Projected Images and the Body
February 7th, 2011
Arisha’s first edits of images which contain nude models with projections on them. She is working with having images of the “real-life” models on their own and then have their image projected to another model of the opposite gender. Arisha will try to print them at 24″ x 36″.
Critique:
Craig Kalpakjian: I’m not sure what you mean about the emotionality that is interesting for you. I like the confusion, but how will they be displayed?
Miranda Lichtenstein: Reminds me of the surrealist symbolic elements. But when they start to look like collages, when there is a distinction between the body and the projection, it doesn’t seem to invoke any sort of emotionality. But where these boundaries collapse, that is when it becomes intriguing.
Meg Rorison: The image of the figure in the background seems very distracting. Any possible cropping or do you want to establish a dailogue?
Arisha Trifonova: I want there to be a dialogue. Having these men/models on top of the female figures related to more personal elements in my own life (of relationships, of failed relationships..) is more of the conception of the whole piece. But I do have vice-versa images of female forms projected onto male models as well.
Kim Llerena: The skin tone color you are trying to go for; that color balance is something to question. The value of having a blue projection tone makes it a direct reference to projected light.

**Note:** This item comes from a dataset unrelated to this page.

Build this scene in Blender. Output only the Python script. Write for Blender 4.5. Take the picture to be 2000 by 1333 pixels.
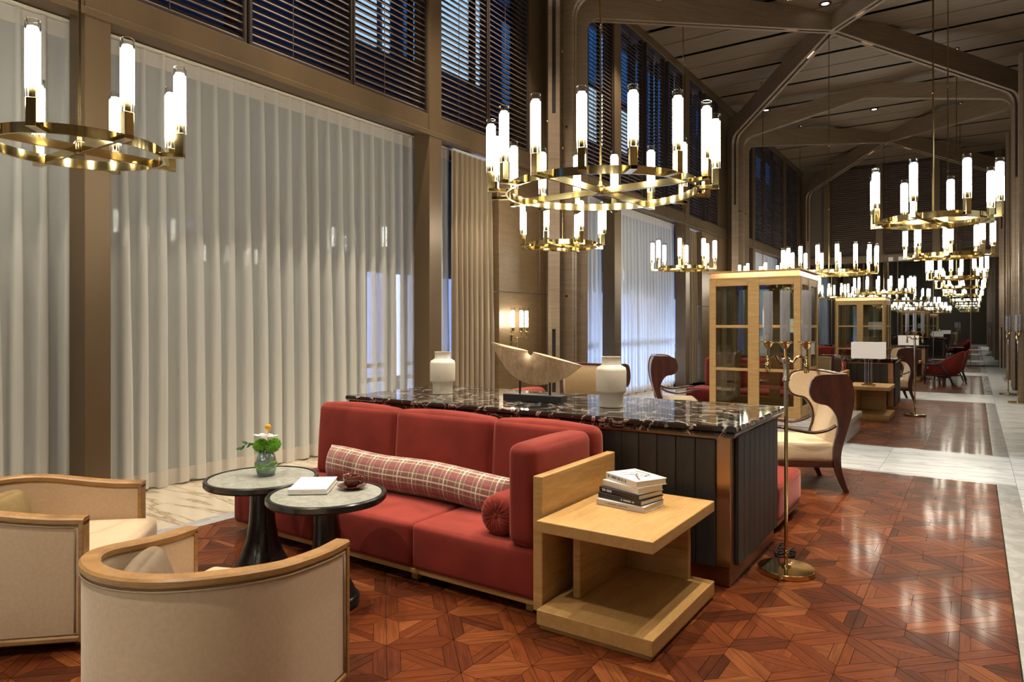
import bpy, bmesh, math, random
from mathutils import Vector, Matrix
random.seed(7)
R = math.radians
sc = bpy.context.scene
for o in list(bpy.data.objects):
    bpy.data.objects.remove(o)
COL = sc.collection

# ------------------------------------------------------------------ camera, world, exposure
cam_d = bpy.data.cameras.new('camera')
cam_d.sensor_width = 36.0
cam_d.lens = 36.0 * 1333.0 / 2000.0
cam_d.shift_y = -29.5 / 2000.0
cam_d.clip_start = 0.05
cam_d.clip_end = 300
cam = bpy.data.objects.new('camera', cam_d)
cam.location = (0, 0, 1.5)
cam.rotation_euler = (R(90), 0, R(34.144))
COL.objects.link(cam)
sc.camera = cam
sc.view_settings.view_transform = 'Standard'
sc.view_settings.look = 'None'
sc.view_settings.gamma = 1.0
sc.view_settings.use_curve_mapping = False
sc.view_settings.exposure = 0.10
try:
    sc.cycles.use_denoising = True
    sc.cycles.max_bounces = 8
    sc.cycles.diffuse_bounces = 4
    sc.cycles.glossy_bounces = 4
    sc.cycles.transmission_bounces = 6
    sc.cycles.transparent_max_bounces = 16
    sc.cycles.sample_clamp_indirect = 6.0
    sc.cycles.caustics_reflective = False
    sc.cycles.caustics_refractive = False
except Exception:
    pass
W = bpy.data.worlds.new('dusk_sky')
sc.world = W
W.use_nodes = True
bg = W.node_tree.nodes['Background']
bg.inputs['Color'].default_value = (0.045, 0.14, 0.42, 1)
bg.inputs['Strength'].default_value = 1.0

TUBE_E = 35.0        # strength of a lit chandelier tube
SPOT_E = 1150.0      # watts of one recessed ceiling spot

def spot(x, y, z, e, size=70, blend=0.6, col=(1, 0.85, 0.66), tgt=None, rad=0.05):
    l = bpy.data.lights.new('spot_light', 'SPOT')
    l.energy = e
    l.spot_size = R(size)
    l.spot_blend = blend
    l.color = col
    l.shadow_soft_size = rad
    o = bpy.data.objects.new('spot_light', l)
    o.location = (x, y, z)
    if tgt:
        o.rotation_euler = (Vector(tgt) - Vector((x, y, z))).to_track_quat('-Z', 'Y').to_euler()
    COL.objects.link(o)
    return o

DOWN = [(-2.45, -1.2), (-2.45, 3.9), (-2.45, 6.7), (-2.45, 14.65), (-2.45, 22.6),
        (-5.1, 0.6), (-5.1, 3.2), (-5.1, 5.6), (-5.1, 8.2), (-5.1, 20.9), (-5.1, 12.2),
        (-0.3, 2.4), (-0.3, 5.2), (0.62, 5.0), (0.62, 12.5)]  # last two are unseen extras, added to brighten the marble path at right
for i, (x, y) in enumerate(DOWN):
    if (x, y) != (-5.1, 20.9):
        spot(x, y, 7.83, SPOT_E * (0.55 if x > 0 else 0.75 if x < -5 else 1.0))

# ------------------------------------------------------------------ node helpers and materials
def mat(name):
    m = bpy.data.materials.new(name)
    m.use_nodes = True
    nt = m.node_tree
    nt.nodes.clear()
    out = nt.nodes.new('ShaderNodeOutputMaterial')
    return m, nt, out

def N(nt, t, **kw):
    n = nt.nodes.new(t)
    for k, v in kw.items():
        if k in n.inputs.keys():
            n.inputs[k].default_value = v
        else:
            setattr(n, k, v)
    return n

def L(nt, a, b):
    nt.links.new(a, b)

def principled(nt, out, **kw):
    p = N(nt, 'ShaderNodeBsdfPrincipled')
    for k, v in kw.items():
        p.inputs[k.replace('_', ' ')].default_value = v
    L(nt, p.outputs[0], out.inputs[0])
    return p

def ramp(nt, stops):
    r = N(nt, 'ShaderNodeValToRGB')
    el = r.color_ramp.elements
    while len(el) < len(stops):
        el.new(0.5)
    for e, (p, c) in zip(el, stops):
        e.position = p
        e.color = (c[0], c[1], c[2], 1)
    return r

def coords(nt, scale, kind='Object', rot=(0, 0, 0)):
    tc = N(nt, 'ShaderNodeTexCoord')
    mp = N(nt, 'ShaderNodeMapping')
    mp.inputs['Scale'].default_value = scale
    mp.inputs['Rotation'].default_value = rot
    L(nt, tc.outputs[kind], mp.inputs[0])
    return mp.outputs[0]

def c3(c):
    return (c[0], c[1], c[2], 1)

def simple(name, col, rough=0.5, metal=0.0, noise=0.0, nscale=(30, 30, 30), bump=0.0, bscale=(200, 200, 200), **kw):
    m, nt, out = mat(name)
    p = principled(nt, out, Base_Color=c3(col), Roughness=rough, Metallic=metal, **kw)
    if noise:
        n = N(nt, 'ShaderNodeTexNoise', Scale=1.0, Detail=3.0)
        L(nt, coords(nt, nscale), n.inputs[0])
        r = ramp(nt, [(0.3, [c * (1 - noise) for c in col]), (0.7, [min(1, c * (1 + noise)) for c in col])])
        L(nt, n.outputs[0], r.inputs[0])
        L(nt, r.outputs[0], p.inputs['Base Color'])
    if bump:
        n2 = N(nt, 'ShaderNodeTexNoise', Scale=1.0, Detail=2.0)
        L(nt, coords(nt, bscale), n2.inputs[0])
        b = N(nt, 'ShaderNodeBump', Strength=bump, Distance=0.002)
        L(nt, n2.outputs[0], b.inputs['Height'])
        L(nt, b.outputs[0], p.inputs['Normal'])
    return m

def wood(name, dark, light, scale, rough=0.4, coat=0.0, bands=0.5):
    m, nt, out = mat(name)
    p = principled(nt, out, Roughness=rough, Coat_Weight=coat, Coat_Roughness=0.1)
    v = coords(nt, scale)
    n = N(nt, 'ShaderNodeTexNoise', Scale=1.0, Detail=5.0, Roughness=0.6, Distortion=0.6)
    L(nt, v, n.inputs[0])
    n3 = N(nt, 'ShaderNodeTexNoise', Scale=7.0, Detail=2.0)
    L(nt, v, n3.inputs[0])
    mx = N(nt, 'ShaderNodeMath', operation='MULTIPLY_ADD')
    mx.inputs[1].default_value = bands
    L(nt, n3.outputs[0], mx.inputs[0])
    sub = N(nt, 'ShaderNodeMath', operation='SUBTRACT')
    L(nt, n.outputs[0], sub.inputs[0])
    sub.inputs[1].default_value = bands * 0.5
    L(nt, sub.outputs[0], mx.inputs[2])
    r = ramp(nt, [(0.3, dark), (0.72, light)])
    L(nt, mx.outputs[0], r.inputs[0])
    L(nt, r.outputs[0], p.inputs['Base Color'])
    return m

def marble(name, base, vein, scale, width=0.06, rough=0.08, cloud=0.15, rot=(0, 0, 0), stretch=(1, 1, 1), kind='Object', spec=0.5):
    m, nt, out = mat(name)
    p = principled(nt, out, Roughness=rough, Specular_IOR_Level=spec)
    v = coords(nt, (scale * stretch[0], scale * stretch[1], scale * stretch[2]), kind, rot)
    n = N(nt, 'ShaderNodeTexNoise', Scale=1.0, Detail=8.0, Roughness=0.62, Distortion=1.0)
    L(nt, v, n.inputs[0])
    a = N(nt, 'ShaderNodeMath', operation='SUBTRACT')
    L(nt, n.outputs[0], a.inputs[0])
    a.inputs[1].default_value = 0.5
    b = N(nt, 'ShaderNodeMath', operation='ABSOLUTE')
    L(nt, a.outputs[0], b.inputs[0])
    r = ramp(nt, [(0.0, vein), (width * 0.35, [0.5 * (x + y) for x, y in zip(vein, base)]), (width, base)])
    L(nt, b.outputs[0], r.inputs[0])
    n2 = N(nt, 'ShaderNodeTexNoise', Scale=1.7, Detail=4.0)
    L(nt, v, n2.inputs[0])
    r2 = ramp(nt, [(0.3, [1 - cloud] * 3), (0.7, [1, 1, 1])])
    L(nt, n2.outputs[0], r2.inputs[0])
    mx = N(nt, 'ShaderNodeMix', data_type='RGBA', blend_type='MULTIPLY')
    mx.inputs[0].default_value = 1.0
    L(nt, r.outputs[0], mx.inputs[6])
    L(nt, r2.outputs[0], mx.inputs[7])
    L(nt, mx.outputs[2], p.inputs['Base Color'])
    return m

def emit(name, col, s):
    m, nt, out = mat(name)
    e = N(nt, 'ShaderNodeEmission', Color=c3(col), Strength=s)
    L(nt, e.outputs[0], out.inputs[0])
    return m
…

Arisha Trifonova: My process is just finding people as I go. I would like to use a model couple. Just having a model who responds and having a photoshoot and then projecting on the opposite gender’s body. I don’t think it is important to have couples.
Will Knipcher: Doesn’t seem that important. The couple’s reach would just make it a different piece. It would make it about the couples interacting. It is really a lot about this ambiguous bodies being projected on.

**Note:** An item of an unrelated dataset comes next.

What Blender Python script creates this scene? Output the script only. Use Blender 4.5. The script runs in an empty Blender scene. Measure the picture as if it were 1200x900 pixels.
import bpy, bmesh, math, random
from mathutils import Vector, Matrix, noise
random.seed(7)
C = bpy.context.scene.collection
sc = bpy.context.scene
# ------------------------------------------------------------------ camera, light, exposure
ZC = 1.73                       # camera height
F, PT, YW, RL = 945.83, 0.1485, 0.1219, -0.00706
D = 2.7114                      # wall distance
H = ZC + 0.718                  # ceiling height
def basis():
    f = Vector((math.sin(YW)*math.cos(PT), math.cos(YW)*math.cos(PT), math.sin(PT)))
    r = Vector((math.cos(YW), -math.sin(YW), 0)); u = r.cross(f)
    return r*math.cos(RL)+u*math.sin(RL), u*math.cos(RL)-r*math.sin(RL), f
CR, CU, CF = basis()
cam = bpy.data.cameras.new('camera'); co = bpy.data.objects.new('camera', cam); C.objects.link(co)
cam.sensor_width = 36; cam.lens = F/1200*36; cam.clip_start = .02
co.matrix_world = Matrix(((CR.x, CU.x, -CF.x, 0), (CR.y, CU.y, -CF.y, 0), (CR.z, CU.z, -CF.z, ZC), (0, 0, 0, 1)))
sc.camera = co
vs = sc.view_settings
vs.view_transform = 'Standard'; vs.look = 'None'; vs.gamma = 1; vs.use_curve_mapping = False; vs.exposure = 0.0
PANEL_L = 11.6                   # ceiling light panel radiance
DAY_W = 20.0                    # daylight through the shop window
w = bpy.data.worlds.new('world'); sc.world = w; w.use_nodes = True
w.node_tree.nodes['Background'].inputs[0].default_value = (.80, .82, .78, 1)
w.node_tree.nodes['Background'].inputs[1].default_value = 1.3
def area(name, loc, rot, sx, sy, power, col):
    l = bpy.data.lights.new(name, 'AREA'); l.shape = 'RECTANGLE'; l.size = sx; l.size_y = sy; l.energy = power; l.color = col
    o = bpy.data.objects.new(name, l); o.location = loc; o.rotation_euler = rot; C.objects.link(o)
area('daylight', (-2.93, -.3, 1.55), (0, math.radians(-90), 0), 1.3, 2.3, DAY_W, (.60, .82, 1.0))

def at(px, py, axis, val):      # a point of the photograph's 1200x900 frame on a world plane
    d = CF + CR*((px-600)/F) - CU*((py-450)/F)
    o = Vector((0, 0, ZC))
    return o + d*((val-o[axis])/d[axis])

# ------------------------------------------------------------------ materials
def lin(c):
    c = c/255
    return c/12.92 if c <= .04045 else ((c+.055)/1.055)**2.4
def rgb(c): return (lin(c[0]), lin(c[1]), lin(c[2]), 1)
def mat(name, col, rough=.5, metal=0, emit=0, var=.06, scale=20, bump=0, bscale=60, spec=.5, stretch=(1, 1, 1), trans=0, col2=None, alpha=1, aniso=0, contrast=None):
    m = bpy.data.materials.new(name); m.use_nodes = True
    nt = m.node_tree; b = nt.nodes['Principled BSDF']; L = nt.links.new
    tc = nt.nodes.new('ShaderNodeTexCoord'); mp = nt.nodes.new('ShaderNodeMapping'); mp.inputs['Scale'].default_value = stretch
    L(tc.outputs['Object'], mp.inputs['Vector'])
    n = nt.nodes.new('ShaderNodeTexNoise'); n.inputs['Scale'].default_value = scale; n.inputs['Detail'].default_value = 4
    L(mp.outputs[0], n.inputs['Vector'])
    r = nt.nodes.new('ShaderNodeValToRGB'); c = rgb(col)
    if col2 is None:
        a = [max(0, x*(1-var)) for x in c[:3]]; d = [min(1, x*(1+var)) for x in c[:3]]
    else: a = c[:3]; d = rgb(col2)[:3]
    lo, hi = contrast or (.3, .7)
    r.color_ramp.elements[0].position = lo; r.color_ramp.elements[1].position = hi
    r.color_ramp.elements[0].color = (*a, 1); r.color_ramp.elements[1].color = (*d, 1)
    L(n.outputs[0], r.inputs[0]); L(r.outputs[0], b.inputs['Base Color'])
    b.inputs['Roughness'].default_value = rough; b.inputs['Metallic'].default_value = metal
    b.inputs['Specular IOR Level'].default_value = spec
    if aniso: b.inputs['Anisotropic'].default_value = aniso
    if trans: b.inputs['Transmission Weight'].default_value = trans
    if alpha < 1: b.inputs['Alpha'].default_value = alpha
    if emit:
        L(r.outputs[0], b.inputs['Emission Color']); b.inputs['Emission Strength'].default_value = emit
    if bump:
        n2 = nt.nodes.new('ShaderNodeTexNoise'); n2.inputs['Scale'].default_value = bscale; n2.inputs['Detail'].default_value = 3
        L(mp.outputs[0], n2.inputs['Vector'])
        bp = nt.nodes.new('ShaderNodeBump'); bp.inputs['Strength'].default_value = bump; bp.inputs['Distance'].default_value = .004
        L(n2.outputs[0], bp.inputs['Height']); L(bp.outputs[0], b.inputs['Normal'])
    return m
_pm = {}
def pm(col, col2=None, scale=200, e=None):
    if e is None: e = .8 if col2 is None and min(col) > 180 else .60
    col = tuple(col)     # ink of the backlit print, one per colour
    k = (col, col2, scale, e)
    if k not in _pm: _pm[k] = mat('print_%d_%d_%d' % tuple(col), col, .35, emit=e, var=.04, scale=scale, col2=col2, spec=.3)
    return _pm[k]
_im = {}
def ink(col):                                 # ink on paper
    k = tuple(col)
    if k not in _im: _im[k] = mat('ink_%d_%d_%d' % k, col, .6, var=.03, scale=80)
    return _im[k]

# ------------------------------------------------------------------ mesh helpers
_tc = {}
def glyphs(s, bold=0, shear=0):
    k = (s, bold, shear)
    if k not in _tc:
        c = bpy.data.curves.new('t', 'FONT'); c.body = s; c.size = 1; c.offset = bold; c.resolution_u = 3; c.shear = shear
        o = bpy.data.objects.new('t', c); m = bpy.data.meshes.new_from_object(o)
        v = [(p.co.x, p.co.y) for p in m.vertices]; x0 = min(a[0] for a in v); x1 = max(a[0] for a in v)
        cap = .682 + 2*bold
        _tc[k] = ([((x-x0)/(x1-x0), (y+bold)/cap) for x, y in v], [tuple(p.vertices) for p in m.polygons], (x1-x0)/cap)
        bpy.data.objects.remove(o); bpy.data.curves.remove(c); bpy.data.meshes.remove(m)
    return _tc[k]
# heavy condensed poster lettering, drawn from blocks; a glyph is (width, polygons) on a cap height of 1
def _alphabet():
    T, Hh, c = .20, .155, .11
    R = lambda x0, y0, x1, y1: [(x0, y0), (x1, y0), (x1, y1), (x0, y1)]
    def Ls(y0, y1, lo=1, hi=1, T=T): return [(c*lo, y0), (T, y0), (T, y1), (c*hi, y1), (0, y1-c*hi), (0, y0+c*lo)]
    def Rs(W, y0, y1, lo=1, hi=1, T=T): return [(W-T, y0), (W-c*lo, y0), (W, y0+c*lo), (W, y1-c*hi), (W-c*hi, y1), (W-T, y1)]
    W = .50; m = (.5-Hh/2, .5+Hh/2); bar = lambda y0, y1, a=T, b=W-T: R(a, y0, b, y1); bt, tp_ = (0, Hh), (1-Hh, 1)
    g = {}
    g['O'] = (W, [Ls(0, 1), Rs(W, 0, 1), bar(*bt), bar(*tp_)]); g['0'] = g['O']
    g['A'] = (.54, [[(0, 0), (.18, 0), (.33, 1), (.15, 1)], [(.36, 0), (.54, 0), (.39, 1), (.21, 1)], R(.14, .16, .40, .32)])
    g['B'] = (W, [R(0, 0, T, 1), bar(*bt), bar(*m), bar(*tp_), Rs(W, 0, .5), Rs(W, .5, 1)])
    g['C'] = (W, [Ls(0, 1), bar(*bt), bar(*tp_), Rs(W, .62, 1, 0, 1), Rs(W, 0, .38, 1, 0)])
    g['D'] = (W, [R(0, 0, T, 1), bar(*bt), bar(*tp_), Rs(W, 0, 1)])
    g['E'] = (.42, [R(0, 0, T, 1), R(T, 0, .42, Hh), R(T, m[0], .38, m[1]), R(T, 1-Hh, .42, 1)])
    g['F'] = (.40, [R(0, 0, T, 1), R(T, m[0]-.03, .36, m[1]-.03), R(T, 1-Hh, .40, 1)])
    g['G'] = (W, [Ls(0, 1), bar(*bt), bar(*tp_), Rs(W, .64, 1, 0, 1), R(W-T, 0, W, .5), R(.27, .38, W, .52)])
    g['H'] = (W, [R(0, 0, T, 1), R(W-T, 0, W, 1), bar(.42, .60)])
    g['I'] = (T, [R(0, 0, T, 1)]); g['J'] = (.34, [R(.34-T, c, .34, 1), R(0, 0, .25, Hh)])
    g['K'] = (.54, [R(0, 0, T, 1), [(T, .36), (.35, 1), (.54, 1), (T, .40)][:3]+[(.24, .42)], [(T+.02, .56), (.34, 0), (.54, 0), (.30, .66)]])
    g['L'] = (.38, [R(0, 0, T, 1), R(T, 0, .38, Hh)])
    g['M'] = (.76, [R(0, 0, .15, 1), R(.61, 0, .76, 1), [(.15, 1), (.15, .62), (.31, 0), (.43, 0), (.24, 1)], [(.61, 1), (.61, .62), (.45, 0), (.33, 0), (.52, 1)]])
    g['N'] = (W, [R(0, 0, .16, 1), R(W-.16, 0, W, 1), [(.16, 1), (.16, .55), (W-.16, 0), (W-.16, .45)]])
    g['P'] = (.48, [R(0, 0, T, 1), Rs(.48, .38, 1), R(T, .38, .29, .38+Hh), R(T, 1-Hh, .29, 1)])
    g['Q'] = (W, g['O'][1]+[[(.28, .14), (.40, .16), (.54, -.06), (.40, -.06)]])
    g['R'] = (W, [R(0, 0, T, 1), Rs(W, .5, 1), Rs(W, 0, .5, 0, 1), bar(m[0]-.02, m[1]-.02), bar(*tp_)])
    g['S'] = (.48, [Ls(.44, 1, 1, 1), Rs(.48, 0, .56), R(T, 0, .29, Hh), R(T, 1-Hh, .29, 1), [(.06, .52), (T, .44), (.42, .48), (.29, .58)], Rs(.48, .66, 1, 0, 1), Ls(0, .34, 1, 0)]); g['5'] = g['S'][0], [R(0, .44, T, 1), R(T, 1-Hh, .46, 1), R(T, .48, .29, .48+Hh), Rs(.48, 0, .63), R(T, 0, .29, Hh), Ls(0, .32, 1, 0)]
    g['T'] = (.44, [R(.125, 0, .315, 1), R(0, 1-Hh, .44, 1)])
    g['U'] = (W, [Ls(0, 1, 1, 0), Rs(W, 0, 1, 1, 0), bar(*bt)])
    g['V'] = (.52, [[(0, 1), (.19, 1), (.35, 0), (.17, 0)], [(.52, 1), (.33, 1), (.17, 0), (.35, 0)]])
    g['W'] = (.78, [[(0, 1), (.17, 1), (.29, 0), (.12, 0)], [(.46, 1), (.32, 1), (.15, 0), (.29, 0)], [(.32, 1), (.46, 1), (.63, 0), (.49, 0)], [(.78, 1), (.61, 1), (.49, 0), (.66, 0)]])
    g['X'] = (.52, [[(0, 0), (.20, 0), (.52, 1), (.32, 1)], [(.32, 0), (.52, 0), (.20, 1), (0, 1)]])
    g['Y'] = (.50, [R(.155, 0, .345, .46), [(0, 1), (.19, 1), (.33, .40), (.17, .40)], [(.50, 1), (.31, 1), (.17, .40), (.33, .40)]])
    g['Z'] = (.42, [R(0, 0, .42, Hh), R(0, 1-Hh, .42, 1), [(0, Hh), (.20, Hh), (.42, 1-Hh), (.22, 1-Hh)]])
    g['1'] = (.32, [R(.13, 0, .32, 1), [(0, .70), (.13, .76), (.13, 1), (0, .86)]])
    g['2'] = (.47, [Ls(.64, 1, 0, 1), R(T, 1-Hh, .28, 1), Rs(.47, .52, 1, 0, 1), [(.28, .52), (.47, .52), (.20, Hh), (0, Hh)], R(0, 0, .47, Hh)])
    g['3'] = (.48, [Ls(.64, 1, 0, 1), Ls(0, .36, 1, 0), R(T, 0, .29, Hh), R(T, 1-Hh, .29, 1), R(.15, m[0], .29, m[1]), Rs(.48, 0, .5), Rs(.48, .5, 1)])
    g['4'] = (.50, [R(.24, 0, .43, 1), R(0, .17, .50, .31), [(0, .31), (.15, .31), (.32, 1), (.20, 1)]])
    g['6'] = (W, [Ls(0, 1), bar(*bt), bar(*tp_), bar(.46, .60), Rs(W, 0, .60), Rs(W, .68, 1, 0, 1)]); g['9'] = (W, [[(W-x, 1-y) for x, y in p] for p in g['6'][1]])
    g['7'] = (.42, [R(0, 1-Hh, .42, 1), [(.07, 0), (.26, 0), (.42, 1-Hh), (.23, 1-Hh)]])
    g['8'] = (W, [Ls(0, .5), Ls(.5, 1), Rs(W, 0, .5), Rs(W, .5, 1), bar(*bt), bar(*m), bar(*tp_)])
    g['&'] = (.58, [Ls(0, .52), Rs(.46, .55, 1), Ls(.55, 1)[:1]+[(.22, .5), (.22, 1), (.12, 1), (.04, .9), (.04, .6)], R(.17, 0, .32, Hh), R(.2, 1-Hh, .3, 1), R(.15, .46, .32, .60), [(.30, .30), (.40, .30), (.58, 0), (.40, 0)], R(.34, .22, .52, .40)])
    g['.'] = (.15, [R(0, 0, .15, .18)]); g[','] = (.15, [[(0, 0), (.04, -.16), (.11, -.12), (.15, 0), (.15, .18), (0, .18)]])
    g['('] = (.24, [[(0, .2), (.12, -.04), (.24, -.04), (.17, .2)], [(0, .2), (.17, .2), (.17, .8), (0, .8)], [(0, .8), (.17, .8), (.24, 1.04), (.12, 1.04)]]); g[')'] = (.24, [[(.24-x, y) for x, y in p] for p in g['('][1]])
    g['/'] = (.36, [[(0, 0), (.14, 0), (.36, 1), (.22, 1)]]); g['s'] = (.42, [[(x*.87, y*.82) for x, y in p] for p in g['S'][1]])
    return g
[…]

Craig Kalpakjian: “Robert Heinkin” is an artists who used magazine pages and with projected light wanted to display both portions of the page to create a complex juxtaposition. THere are surrealistic notions on these images, but are you interested in perversion?
Arisha Trifonova: I am neutral about it.
Miranda Lichtenstein: “Cindy Sherman’s” mannequin work should be interesting to you to look at. She would push towards the grotesque. Your means to an end needs to be considered, whether or not you want to end at your representation of having these composite human begins as a symbol of your relationships.
Darrell Appelzoller: The images despite having been original content, can’t help but seem so cinematic. Do they have to be nude figures having projections on them?
Travis Masingale: All the content is that of youth and fit bodies. There is a connotation of sexuality inherent within the subject matter that I think needs to be addressed.